Wednesday, October 15, 2008

150 words on Evam's "Doubles, Triples and Quadruples"

150 words are never going to be enough to properly review (a subjective opinion, of course) any play, let alone one as eclectic and kaleidoscopic as Doubles, Triples and Quadruples still I take it up, candidly convinced of the impending failure, because it's not always that you find failing at something more gratifying than succeeding at it. So then, let the word count begin.

Doubles, Triples and Quadruples is not a play, and to call it so would be to strip it of its essence. Played out in seemingly disparate segments punctuated with interludes where each of the actors address the audience directly "not hiding beneath the veneer of a character" anymore, it's not so much a play as it is an experience. And throw in a few interactive exercises involving the audience and you have a new breed of play where the didacticism of the stage form is replaced by a more accessible embrace of the audience. Not that the audience doesn't like to be spoken down to, but where would we all be if there wasn't some change every once in a while?

Each of the segments depicts the characters at decisive moments in their lives, featuring some well crafted scenes and lively, witty writing that highlights the quirks of human nature, bringing out the humour and emotion in what would otherwise be just another of those unnoticed moments that pass us by. Be it the newly wedded couple arguing pointlessly at the threshold of their marital bliss or the disgruntled, materialistic young man who is inadvertently confronted with his Oedipus complex or the familiar strangers who finally discover each other thanks to a goodbye, everybody is at a point which could chart the rest of their lives.

The performances by the actors in the segments are, needless to say, more than adequate and they deserve to be commended for that but it was the interludes that were the most captivating of the lot. Sure, some of them were hilariously done and had the audience in splits but there was more to them than met the eye. Art is not just about the artist expressing himself but also about him exploring himself through it and these interludes help each of them do exactly that. As one of them put it, it's always easier to "hide beneath the veneer of a character than to come out in the open and bare yourself to a bunch of strangers every night" which is why it makes the play a truly enriching and cathartic experience for all the actors involved and for the audience for being a part of it.

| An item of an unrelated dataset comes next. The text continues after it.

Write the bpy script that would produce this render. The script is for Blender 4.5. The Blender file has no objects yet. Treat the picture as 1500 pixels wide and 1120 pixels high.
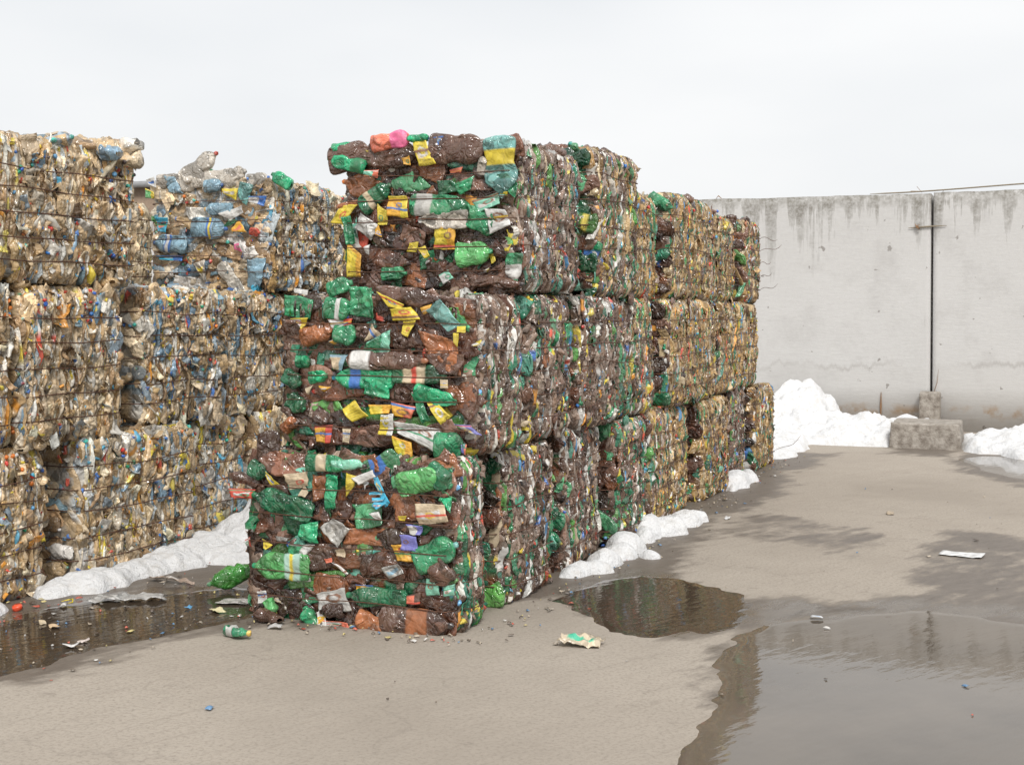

There are many memorable characters, many memorable lines and many memorable performances in this play but none of them is as momentous as the simple door frame that adorns the minimalist backdrop of the stage all through it. It is the motif that ties all the disconnected segments of the play together, sometimes as an active component of the plot, sometimes as an innocent bystander, but nonetheless ever present, reminding us all that happiness in life is never too far away and that to find it, all you need to do is walk through the door.